Oleh: Markus Kurniawan
Kartini adalah seorang manusia biasa, bukan super women. Dalam perspektif yang lain, ia adalah seorang pemberontak yang bernasib tragis. Ia memberontak terhadap kekangan tradisi sekaligus mati dalam dekapan tradisi. Kartini mati muda, usianya baru 25 tahun (21 April 1879-17 September 1904), tapi tidak sia-sia. Pergulatan batin dan intelektualnya masih dapat dinikmati dalam surat-surat kepada para sahabat penanya. Surat-surat yang lebih berisi pergulatan batin ketimbang intelektual. Ia bukan seorang filsuf, bukan seorang teolog, bukan seorang ilmuwan, ia seorang biasa (sekalipun status sosialnya adalah bangsawan) yang merindukan kebebasan dan kemajuan bagi rakyat dan dirinya.
Ia menginspirasi banyak perempuan lainnya. Pramoedya Ananta Toer dalam karyanya Panggil Aku Kartini Saja (Lentera Dipantara,239-241) memberikan bukti. Kartini berbeda dengan kebanyakan perempuan pada jamannya bukan hanya di Hindia Belanda, namun juga di Eropa dan belahan dunia lainnya. Perbedaannya ada pada tekadnya yang membara untuk melakukan perubahan yang dimulai dari dirinya. Dalam surat-suratnya dapat kita baca. Pada waktu usianya 20 tahun, ia menulis kepada sahabatnya E.H.Zeehandelaar, “Saya tidak dapat adalah kata-kata yang mematahkan semangat. Saya mau! Akan mendorong kita ke puncak gunung” (Surat kepada E.H.Zeehandelaar, 12 Januari 1900). Pada surat yang ditulis sebelumnya Kartini menorehkan, “…yang tidak berani tidak menang adalah semboyan pribadi saya! Maju terus! Menerjang tanpa gentar dan dengan berani menangani semuanya! Orang-orang yang berani menguasai tiga perempat dunia” (E.H.Zeehandelaar, 6 Nov 1899).

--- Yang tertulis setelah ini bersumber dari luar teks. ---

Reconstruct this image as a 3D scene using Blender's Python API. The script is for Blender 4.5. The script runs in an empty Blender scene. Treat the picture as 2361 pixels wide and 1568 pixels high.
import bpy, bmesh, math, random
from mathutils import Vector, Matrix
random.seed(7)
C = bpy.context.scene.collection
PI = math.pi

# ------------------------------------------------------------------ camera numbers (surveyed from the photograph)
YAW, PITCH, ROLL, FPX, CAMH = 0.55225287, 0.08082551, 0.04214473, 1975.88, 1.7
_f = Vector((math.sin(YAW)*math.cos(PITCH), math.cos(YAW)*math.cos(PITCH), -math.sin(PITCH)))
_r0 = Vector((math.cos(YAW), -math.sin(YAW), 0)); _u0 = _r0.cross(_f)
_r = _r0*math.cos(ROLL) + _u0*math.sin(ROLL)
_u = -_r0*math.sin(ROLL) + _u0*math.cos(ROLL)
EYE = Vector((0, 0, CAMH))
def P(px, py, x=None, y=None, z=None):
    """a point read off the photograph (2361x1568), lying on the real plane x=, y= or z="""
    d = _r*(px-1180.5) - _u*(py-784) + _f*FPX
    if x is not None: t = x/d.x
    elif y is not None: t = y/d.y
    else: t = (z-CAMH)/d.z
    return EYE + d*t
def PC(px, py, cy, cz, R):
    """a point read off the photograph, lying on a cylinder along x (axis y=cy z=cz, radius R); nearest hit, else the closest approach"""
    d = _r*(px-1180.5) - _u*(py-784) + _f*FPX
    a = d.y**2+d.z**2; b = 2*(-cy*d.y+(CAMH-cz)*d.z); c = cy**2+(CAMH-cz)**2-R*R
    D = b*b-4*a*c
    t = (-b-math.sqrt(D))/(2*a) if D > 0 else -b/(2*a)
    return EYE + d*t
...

Semangat untuk meraih kemajuan tidak pernah pudar dalam dirinya. Beberapa tahun kemudian ia tetap menulis, “Bermimpilah, bermimpilah kalau hal itu membuat kamu Bahagia, mengapa tidak?” (20 Mei 1901, E.H.Zeehandelaar ketika berusia 22 tahun). Kepada sahabat pena lainnya, Kartini menggugah, “Bermimpilah terus, bermimpilah selama kamu dapat bermimpi! Apa artinya hidup bila tanpa mimpi? Keadaan yang sesungguhnya sangat kejam” (28 Februari 1902, Ny.R.M.Abendanon-Mandri). Mimpi memelihara harapan dalam diri kita. Apakah hanya bermimpi? Tidak.

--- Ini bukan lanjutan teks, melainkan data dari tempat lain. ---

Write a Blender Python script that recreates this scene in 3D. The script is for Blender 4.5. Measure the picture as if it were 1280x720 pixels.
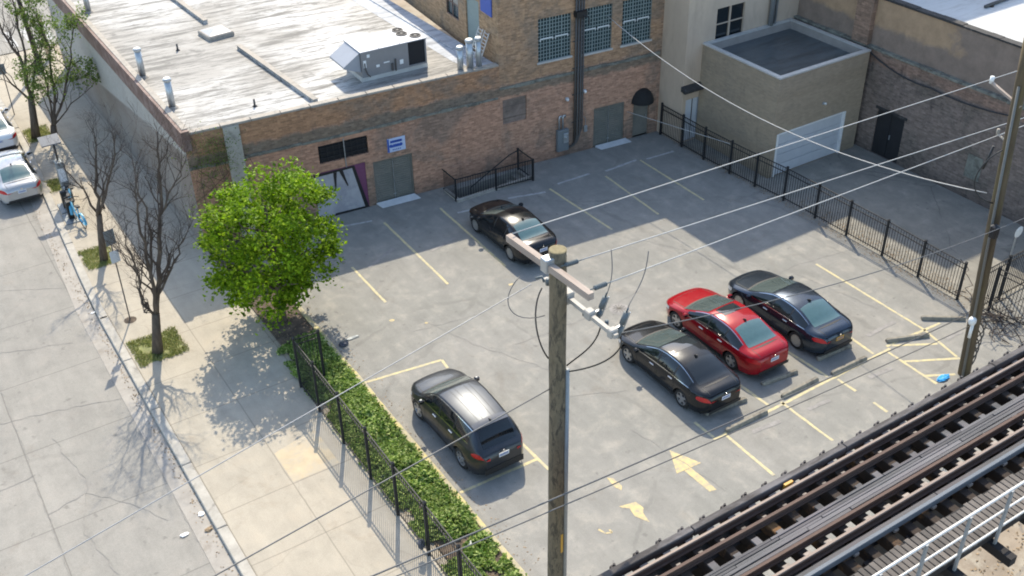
import bpy, math, random
import numpy as np
from mathutils import Vector, Matrix, noise
PI = math.pi
for o in list(bpy.data.objects): bpy.data.objects.remove(o)
scene = bpy.context.scene
C = scene.collection
R = random.Random(7)

# ---------------------------------------------------------------- camera
cam_d = bpy.data.cameras.new('camera'); cam = bpy.data.objects.new('camera', cam_d); C.objects.link(cam)
cam_d.sensor_width = 36.0; cam_d.lens = 1339.2/1280*36.0
cam_d.clip_start = 0.1; cam_d.clip_end = 2000
def cam_matrix(pitch, roll, yaw, h):
    p, r, y = map(math.radians, (pitch, roll, yaw))
    F = Vector((math.sin(y)*math.cos(p), math.cos(y)*math.cos(p), -math.sin(p)))
    rt = Vector((math.cos(y), -math.sin(y), 0)); dn = F.cross(rt)
    r2 = math.cos(r)*rt + math.sin(r)*dn; d2 = -math.sin(r)*rt + math.cos(r)*dn
    m = Matrix((r2, -d2, -F)).transposed().to_4x4(); m.translation = Vector((0, 0, h)); return m
cam.matrix_world = cam_matrix(34.3007, 1.2602, 32.067, 22.0)
scene.camera = cam

# ---------------------------------------------------------------- light
SUN = Vector((0.44, 0.82, 1.0)).normalized()
elev = math.asin(SUN.z); azim = math.atan2(SUN.x, SUN.y)
w = bpy.data.worlds.new('World'); scene.world = w; w.use_nodes = True
nt = w.node_tree; bg = nt.nodes['Background']
sky = nt.nodes.new('ShaderNodeTexSky'); sky.sky_type = 'NISHITA'; sky.sun_disc = False
sky.sun_elevation = elev; sky.sun_rotation = azim; sky.dust_density = 0.9; sky.air_density = 0.75; sky.ozone_density = 0.6
hz = nt.nodes.new('ShaderNodeMix'); hz.data_type = 'RGBA'; hz.blend_type = 'MULTIPLY'; hz.inputs['Factor'].default_value = 1.0
nt.links.new(sky.outputs[0], hz.inputs['A']); hz.inputs['B'].default_value = (1.02, 1.0, 0.91, 1)
nt.links.new(hz.outputs['Result'], bg.inputs[0]); bg.inputs[1].default_value = 0.15
sd = bpy.data.lights.new('sun', 'SUN'); sun = bpy.data.objects.new('sun', sd); C.objects.link(sun)
sd.energy = 2.0; sd.angle = math.radians(0.55); sd.color = (1.0, 0.90, 0.72)
sun.rotation_euler = (-SUN).to_track_quat('-Z', 'Y').to_euler(); sun.location = (10, 20, 60)
scene.view_settings.view_transform = 'Standard'; scene.view_settings.look = 'None'
scene.view_settings.gamma = 1.0; scene.view_settings.exposure = 1.66
scene.view_settings.use_curve_mapping = False
scene.cycles.filter_width = 1.9

# ---------------------------------------------------------------- materials
def newmat(name):
    m = bpy.data.materials.new(name); m.use_nodes = True
    return m, m.node_tree, m.node_tree.nodes['Principled BSDF']
def N(t, typ, **kw):
    n = t.nodes.new(typ)
    for k, v in kw.items(): setattr(n, k, v)
    return n
def L(t, a, b): t.links.new(a, b)
def noise_n(t, vec, scale, detail=4, rough=0.6, dist=0.0):
    n = N(t, 'ShaderNodeTexNoise'); n.inputs['Scale'].default_value = scale; n.inputs['Detail'].default_value = detail
    n.inputs['Roughness'].default_value = rough; n.inputs['Distortion'].default_value = dist
    if vec is not None: L(t, vec, n.inputs['Vector'])
    return n.outputs['Fac']
def ramp(t, fac, stops):
    r = N(t, 'ShaderNodeValToRGB'); L(t, fac, r.inputs[0]); e = r.color_ramp.elements
    while len(e) < len(stops): e.new(0.5)
    for i, (p, c) in enumerate(stops):
        e[i].position = p
        e[i].color = (c, c, c, 1) if not hasattr(c, '__len__') else (*c, 1)
    return r.outputs[0]
def mix(t, fac, a, b, mode='MIX'):
    n = N(t, 'ShaderNodeMix', data_type='RGBA', blend_type=mode)
    for s, v in ((n.inputs['Factor'], fac), (n.inputs['A'], a), (n.inputs['B'], b)):
        if hasattr(v, 'links'): L(t, v, s)
        elif hasattr(v, '__len__'): s.default_value = (*v, 1)
        elif s.type == 'RGBA': s.default_value = (v, v, v, 1)
        else: s.default_value = v
    return n.outputs['Result']
def math_n(t, op, a, b=0.0, clamp=False):
    n = N(t, 'ShaderNodeMath', operation=op, use_clamp=clamp)
    for s, v in ((n.inputs[0], a), (n.inputs[1], b)):
        if hasattr(v, 'links'): L(t, v, s)
        else: s.default_value = v
    return n.outputs[0]
def coords(t, scale=(1, 1, 1), rot=(0, 0, 0)):
    tc = N(t, 'ShaderNodeTexCoord'); mp = N(t, 'ShaderNodeMapping'); L(t, tc.outputs['Object'], mp.inputs[0])
    mp.inputs['Scale'].default_value = scale; mp.inputs['Rotation'].default_value = rot
    return mp.outputs[0]
def bump(t, b, h, strength=0.3, dist=0.02):
    n = N(t, 'ShaderNodeBump'); n.inputs['Strength'].default_value = strength; n.inputs['Distance'].default_value = dist
    L(t, h, n.inputs['Height']); L(t, n.outputs[0], b.inputs['Normal'])
def surf(name, base, rough=0.7, metal=0.0, var=0.18, scale=2.0, c2=None, c2scale=1.0, c2pos=(0.45, 0.62), bmp=0.2, bscale=60,
         island=0.0, coat=0.0, stretch=(1, 1, 1), spec=0.5):
    m, t, b = newmat(name); co = coords(t, stretch)
    n1 = noise_n(t, co, scale, 6, 0.65)
    col = mix(t, 1.0, base, ramp(t, n1, [(0.25, 1-var), (0.75, 1+var)]), 'MULTIPLY')
    if c2 is not None:
        n2 = noise_n(t, co, c2scale, 5, 0.7, 0.4)
        col = mix(t, ramp(t, n2, [(c2pos[0], 0), (c2pos[1], 1)]), col, c2)
    if island:
        g = N(t, 'ShaderNodeNewGeometry')
        col = mix(t, 1.0, col, ramp(t, g.outputs['Random Per Island'], [(0, 1-island), (1, 1+island)]), 'MULTIPLY')
    L(t, col, b.inputs['Base Color']); b.inputs['Roughness'].default_value = rough; b.inputs['Metallic'].default_value = metal
    b.inputs['Coat Weight'].default_value = coat; b.inputs['Coat Roughness'].default_value = 0.04
    b.inputs['Specular IOR Level'].default_value = spec
    if bmp: bump(t, b, noise_n(t, co, bscale, 4, 0.7), bmp, 0.01)
    return m
def plain(name, base, rough=0.5, metal=0.0, coat=0.0, emit=0):
    m, t, b = newmat(name)
    n1 = noise_n(t, coords(t), 9.0, 3)
    L(t, mix(t, 1.0, base, ramp(t, n1, [(0.3, 0.93), (0.7, 1.07)]), 'MULTIPLY'), b.inputs['Base Color'])
    b.inputs['Roughness'].default_value = rough; b.inputs['Metallic'].default_value = metal
    b.inputs['Coat Weight'].default_value = coat; b.inputs['Coat Roughness'].default_value = 0.03
    return m

def pavement(name, base, dirt, crack=0.5, crack_scale=0.16, joints=None, tint=(0.38, 0.34, 0.28), stain=0.5):
    m, t, b = newmat(name); co = coords(t)
    big = noise_n(t, co, 0.22, 5, 0.6, 0.5); med = noise_n(t, co, 1.3, 6, 0.7, 0.3); fine = noise_n(t, co, 28, 4, 0.75); speck = noise_n(t, co, 110, 2, 0.8)
    col = mix(t, ramp(t, big, [(0.35, 0), (0.68, 1)]), base, dirt)
    col = mix(t, math_n(t, 'MULTIPLY', ramp(t, med, [(0.52, 0), (0.72, 1)]), 0.35), col, tint)
    brn = noise_n(t, co, 0.55, 6, 0.72, 0.8)
    col = mix(t, math_n(t, 'MULTIPLY', ramp(t, brn, [(0.58, 0), (0.70, 1)]), 0.38), col, tuple(c*q for c, q in zip(base, (0.70, 0.62, 0.55))))
    gry = noise_n(t, coords(t, (1, 1, 1), (0, 0, 1.1)), 0.9, 6, 0.75, 0.5)
    col = mix(t, math_n(t, 'MULTIPLY', ramp(t, gry, [(0.58, 0), (0.68, 1)]), 0.30), col, tuple(c*0.66 for c in base))
    col = mix(t, 1.0, col, ramp(t, med, [(0.3, 0.88), (0.7, 1.10)]), 'MULTIPLY')
    col = mix(t, 1.0, col, ramp(t, fine, [(0.3, 0.88), (0.7, 1.10)]), 'MULTIPLY')
    col = mix(t, 1.0, col, ramp(t, speck, [(0.3, 0.82), (0.7, 1.15)]), 'MULTIPLY')
    # streaks along the driving direction and small oil drips
    st = noise_n(t, coords(t, (1.0, 0.18, 1.0)), 2.2, 5, 0.65, 0.2)
    col = mix(t, 1.0, col, ramp(t, st, [(0.3, 0.90), (0.7, 1.06)]), 'MULTIPLY')
    sp = noise_n(t, co, 3.1, 3, 0.5)
    col = mix(t, math_n(t, 'MULTIPLY', ramp(t, sp, [(0.66, 0), (0.74, 1)]), stain), col, tuple(c*0.45 for c in base))
    if crack:
        wob = N(t, 'ShaderNodeTexNoise'); wob.inputs['Scale'].default_value = 1.6; wob.inputs['Detail'].default_value = 6; L(t, co, wob.inputs['Vector'])
        v2 = N(t, 'ShaderNodeMix', data_type='VECTOR'); v2.inputs['Factor'].default_value = 0.35
        L(t, co, v2.inputs['A'])
        ad = N(t, 'ShaderNodeVectorMath', operation='ADD'); L(t, co, ad.inputs[0]); L(t, wob.outputs['Color'], ad.inputs[1]); L(t, ad.outputs[0], v2.inputs['B'])
        vo = N(t, 'ShaderNodeTexVoronoi', feature='DISTANCE_TO_EDGE'); vo.inputs['Scale'].default_value = crack_scale; L(t, v2.outputs['Result'], vo.inputs['Vector'])
        gate = ramp(t, noise_n(t, co, 0.5, 3), [(0.42, 0), (0.56, 1)])
        ck = ramp(t, vo.outputs['Distance'], [(0.0, 1), (0.004, 1), (0.0075, 0)])
        col = mix(t, math_n(t, 'MULTIPLY', math_n(t, 'MULTIPLY', ck, gate), crack), col, tuple(c*0.3 for c in base))
        vo2 = N(t, 'ShaderNodeTexVoronoi', feature='DISTANCE_TO_EDGE'); vo2.inputs['Scale'].default_value = crack_scale*5; L(t, v2.outputs['Result'], vo2.inputs['Vector'])
        g2 = ramp(t, noise_n(t, co, 0.31, 4, 0.6, 0.6), [(0.60, 0), (0.68, 1)])
        ck2 = ramp(t, vo2.outputs['Distance'], [(0.0, 1), (0.02, 0)])
        col = mix(t, math_n(t, 'MULTIPLY', math_n(t, 'MULTIPLY', ck2, g2), crack*0.6), col, tuple(c*0.4 for c in base))
    if joints:
        sx = N(t, 'ShaderNodeSeparateXYZ'); L(t, wobble(t, co, 0.03), sx.inputs[0])
        for axis, period, off, wd in joints:
            f = math_n(t, 'FRACT', math_n(t, 'DIVIDE', math_n(t, 'ADD', sx.outputs[axis], off), period))
            d = math_n(t, 'MULTIPLY', math_n(t, 'ABSOLUTE', math_n(t, 'SUBTRACT', f, 0.5)), period)
            k = ramp(t, d, [(0.0, 1), (wd, 1), (min(1.0, wd*2), 0)])
            col = mix(t, math_n(t, 'MULTIPLY', k, 0.55), col, tuple(c*0.4 for c in base))
    L(t, col, b.inputs['Base Color']); b.inputs['Roughness'].default_value = 0.88; b.inputs['Specular IOR Level'].default_value = 0.3
    bump(t, b, math_n(t, 'ADD', fine, speck), 0.35, 0.006)
    return m
def wobble(t, co, amt):
    wn = N(t, 'ShaderNodeTexNoise'); wn.inputs['Scale'].default_value = 0.8; wn.inputs['Detail'].default_value = 5; L(t, co, wn.inputs['Vector'])
    s = N(t, 'ShaderNodeVectorMath', operation='SCALE'); L(t, wn.outputs['Color'], s.inputs[0]); s.inputs['Scale'].default_value = amt*2
    a = N(t, 'ShaderNodeVectorMath', operation='ADD'); L(t, co, a.inputs[0]); L(t, s.outputs[0], a.inputs[1])
    return a.outputs[0]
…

Kartini bukan hanya pemimpi. “Bermimpi memang menyenangkan. Mimpi itu indah, tetapi apa gunanya bila mimpi itu hanya mimpi saja? Mimpi haruslah dibuat lebih indah, lebihnikmat dengan berusaha mewujudkannya” (20 Agustus 1902). Demikian tulisnya kepada Ny.Nellie van Kol, Ketika ia berusia 23 tahun, dua tahun sebelum kematiannya. Ia berusaha keras mewujudkannya. Semangat yang membara seperti itulah yang harus ada dalam diri setiap insan jika mau mengalami kemajuan. Publius Vergilius Maro, seorang penyair jaman Romawi (70-19 SM) dalam karyanya Georgics (37-30 SM) menulis, Labor omnia vincit improbus-kerja keras/tekun (dapat) menaklukkan segalanya. Kita harus tetap punya semangat seperti itu, baik sebagai dosen maupun mahasiswa, singkatnya para binusian.